[DATASET CONTENT start]

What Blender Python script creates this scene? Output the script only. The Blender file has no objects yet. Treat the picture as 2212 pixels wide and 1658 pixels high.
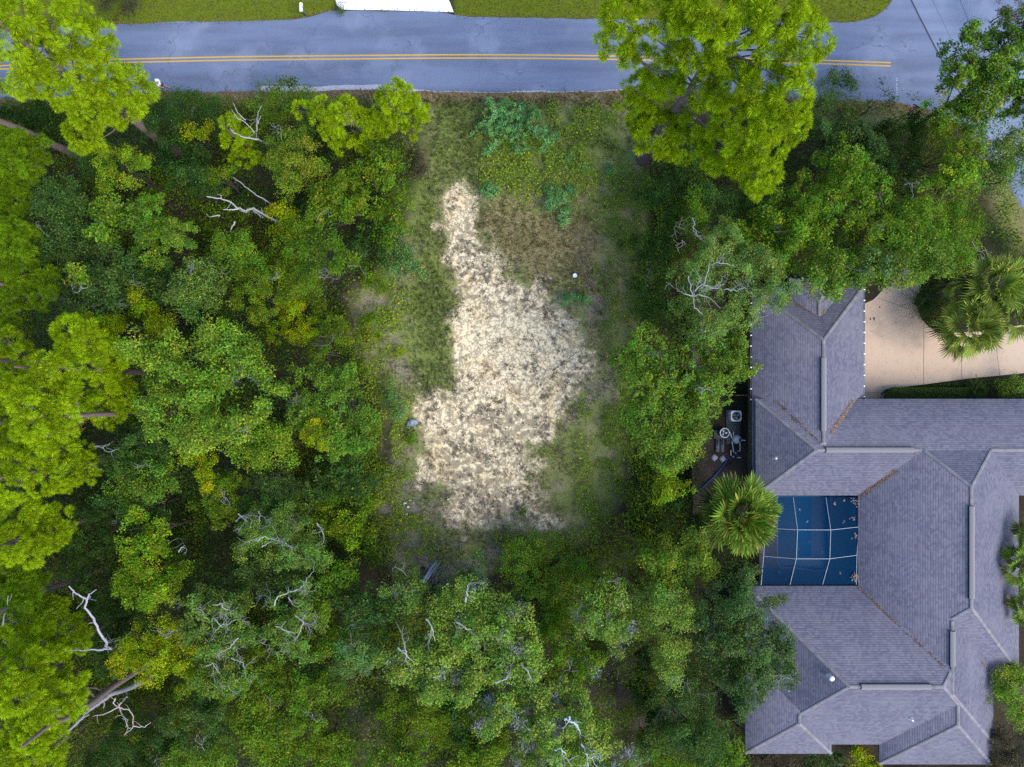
import bpy, bmesh, math, random
import numpy as np
from mathutils import Vector

# ------------------------------------------------------------------ camera, world, sun, exposure
scene = bpy.context.scene
COL = scene.collection
H = 54.7            # flying height of the camera above the ground, metres
S = 27.0            # pixels of the 2212 px wide working copy of the photo per metre of ground
cam_d = bpy.data.cameras.new('camera')
cam = bpy.data.objects.new('camera', cam_d)
COL.objects.link(cam)
cam.location = (0, 0, H)
cam_d.sensor_width = 36.0
cam_d.lens = 18.0 / (1106.0 / S / H)
cam_d.clip_end = 3000
scene.camera = cam

SUN_EL, SUN_AZ = math.radians(47), math.radians(126)     # azimuth clockwise from north (+Y)
world = bpy.data.worlds.new('World')
scene.world = world
world.use_nodes = True
wn = world.node_tree
bg = wn.nodes['Background']
sky = wn.nodes.new('ShaderNodeTexSky')
sky.sky_type = 'NISHITA'
sky.sun_disc = False
sky.sun_elevation = SUN_EL
sky.sun_rotation = SUN_AZ
wn.links.new(sky.outputs[0], bg.inputs[0])
bg.inputs[1].default_value = 0.12
sun_d = bpy.data.lights.new('sun', 'SUN')
sun_d.energy = 1.3
sun_d.angle = math.radians(38)
sun_d.color = (1.0, 0.95, 0.86)
sun = bpy.data.objects.new('sun', sun_d)
COL.objects.link(sun)
sd = Vector((math.sin(SUN_AZ) * math.cos(SUN_EL), math.cos(SUN_AZ) * math.cos(SUN_EL), math.sin(SUN_EL)))
sun.rotation_euler = sd.to_track_quat('Z', 'Y').to_euler()
sun.location = sd * 100
vs = scene.view_settings
vs.view_transform = 'Standard'
vs.look = 'None'
vs.exposure = 1.65
vs.gamma = 1
cy = scene.cycles
cy.use_denoising = False
cy.max_bounces = 5
cy.diffuse_bounces = 2
cy.glossy_bounces = 2
cy.transmission_bounces = 3
cy.transparent_max_bounces = 8

rng = np.random.default_rng(11)
random.seed(5)

# ------------------------------------------------------------------ helpers
def U(px, py, z=0.0):
    """Real position of a point seen at (px, py) in the photo whose height above the ground is z."""
    k = (H - z) / H / S
    return np.array([(px - 1106.0) * k, (829.0 - py) * k, z])

def UX(px, z=0.0): return (px - 1106.0) * (H - z) / H / S
def UY(py, z=0.0): return (829.0 - py) * (H - z) / H / S

def tag(o, label=None, cat=None, group=None, kind=None):
    if label: o['label'] = label
    if cat: o['category'] = cat
    if group: o['group'] = group
    if kind: o['kind'] = kind
    return o

def thing(name, loc, label, cat, group=None):
    o = bpy.data.objects.new(name, None)
    o.empty_display_size = 0.3
    COL.objects.link(o)
    o.location = Vector([float(v) for v in loc])
    return tag(o, label, cat, group)

class MB:
    """Collects faces with colours; build() links them as one mesh object."""
    def __init__(self):
        self.v, self.f, self.c, self.n = [], [], [], 0
    def add(self, V, F, C=(0.5, 0.5, 0.5)):
        V = np.asarray(V, float).reshape(-1, 3)
        F = np.asarray(F, int)
        C = np.asarray(C, float)
        if C.ndim == 1:
            C = np.tile(C[:3], (len(F), 1))
        self.v.append(V); self.f.append(F + self.n); self.c.append(C[:, :3]); self.n += len(V)
    def box(self, lo, hi, C=(0.5, 0.5, 0.5)):
        x0, y0, z0 = lo; x1, y1, z1 = hi
        V = [(x0,y0,z0),(x1,y0,z0),(x1,y1,z0),(x0,y1,z0),(x0,y0,z1),(x1,y0,z1),(x1,y1,z1),(x0,y1,z1)]
        self.add(V, [(3,2,1,0),(4,5,6,7),(0,1,5,4),(1,2,6,5),(2,3,7,6),(3,0,4,7)], C)
    def obox(self, c, size, ang, C=(0.5, 0.5, 0.5), tilt=0.0):
        l, w, h = size
        ca, sa = math.cos(ang), math.sin(ang)
        V = []
        for dz in (0, h):
            for dx, dy in ((-l/2,-w/2),(l/2,-w/2),(l/2,w/2),(-l/2,w/2)):
                V.append((c[0]+dx*ca-dy*sa, c[1]+dx*sa+dy*ca, c[2]+dz+dx*tilt))
        self.add(V, [(3,2,1,0),(4,5,6,7),(0,1,5,4),(1,2,6,5),(2,3,7,6),(3,0,4,7)], C)
    def tube(self, pts, rad, sides=6, C=(0.5, 0.5, 0.5), cap=True):
        P = np.asarray(pts, float)
        n = len(P)
        R = np.broadcast_to(np.asarray(rad, float), (n,))
        T = np.gradient(P, axis=0)
        T /= np.linalg.norm(T, axis=1)[:, None] + 1e-9
        ref = np.array([0.0, 0.0, 1.0]) if abs(T[0, 2]) < 0.8 else np.array([1.0, 0.0, 0.0])
        A = np.cross(T, ref); A /= np.linalg.norm(A, axis=1)[:, None] + 1e-9
        B = np.cross(T, A)
        th = np.linspace(0, 2*math.pi, sides, endpoint=False)
        V = P[:, None, :] + R[:, None, None]*(np.cos(th)[None, :, None]*A[:, None, :] + np.sin(th)[None, :, None]*B[:, None, :])
        idx = np.arange(n*sides).reshape(n, sides)
        F = np.stack([idx[:-1], np.roll(idx[:-1], -1, 1), np.roll(idx[1:], -1, 1), idx[1:]], -1).reshape(-1, 4)
        self.add(V.reshape(-1, 3), F, C)
        if cap:
            self.add(V[-1], [list(range(sides))], C)
            self.add(V[0], [list(range(sides))[::-1]], C)
    def lathe(self, c, prof, n=20, C=(0.5, 0.5, 0.5)):
        th = np.linspace(0, 2*math.pi, n, endpoint=False)
        V = []
        for r, z in prof:
            V.append(np.stack([c[0]+r*np.cos(th), c[1]+r*np.sin(th), np.full(n, c[2]+z)], 1))
        V = np.concatenate(V); m = len(prof)
        idx = np.arange(m*n).reshape(m, n)
        F = np.stack([idx[:-1], np.roll(idx[:-1], -1, 1), np.roll(idx[1:], -1, 1), idx[1:]], -1).reshape(-1, 4)
        self.add(V, F, C)
        if prof[-1][0] > 1e-3: self.add(V[-n:], [list(range(n))], C)
        if prof[0][0] > 1e-3: self.add(V[:n], [list(range(n))[::-1]], C)
    def build(self, name, mat, parent=None, smooth=False):
        me = bpy.data.meshes.new(name)
        if self.v:
            V = np.concatenate(self.v)
            used, inv = np.unique(np.concatenate([f.ravel() for f in self.f]), return_inverse=True)
            if len(used) < len(V):
                V = V[used]; k = 0; nf = []
                for f in self.f:
                    nf.append(inv[k:k+f.size].reshape(f.shape)); k += f.size
                self.f = nf
            me.vertices.add(len(V)); me.vertices.foreach_set('co', V.astype(np.float32).ravel())
            tot = np.concatenate([np.full(len(f), f.shape[1]) for f in self.f])
            lv = np.concatenate([f.ravel() for f in self.f])
            C = np.concatenate(self.c)
            me.loops.add(len(lv)); me.loops.foreach_set('vertex_index', lv.astype(np.int32))
            me.polygons.add(len(tot))
            me.polygons.foreach_set('loop_start', np.concatenate([[0], np.cumsum(tot)[:-1]]).astype(np.int32))
            me.polygons.foreach_set('loop_total', tot.astype(np.int32))
            if smooth: me.polygons.foreach_set('use_smooth', np.ones(len(tot), bool))
            a = me.attributes.new('Col', 'FLOAT_COLOR', 'FACE')
            a.data.foreach_set('color', np.concatenate([C, np.ones((len(C), 1))], 1).astype(np.float32).ravel())
            me.update(calc_edges=True)
        if mat: me.materials.append(mat)
        o = bpy.data.objects.new(name, me)
        COL.objects.link(o)
        if parent is not None:
            o.parent = parent
            o.matrix_parent_inverse = Vector_inv(parent)
        return o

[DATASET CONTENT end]

### REQUIRED WORK:
Leave out the pictures. Transcribe only the lines above, from the first through the one that contains "from mathutils import Vector".

### EXERCISE RESPONSE:
What Blender Python script creates this scene? Output the script only. The Blender file has no objects yet. Treat the picture as 2212 pixels wide and 1658 pixels high.
import bpy, bmesh, math, random
import numpy as np
from mathutils import Vector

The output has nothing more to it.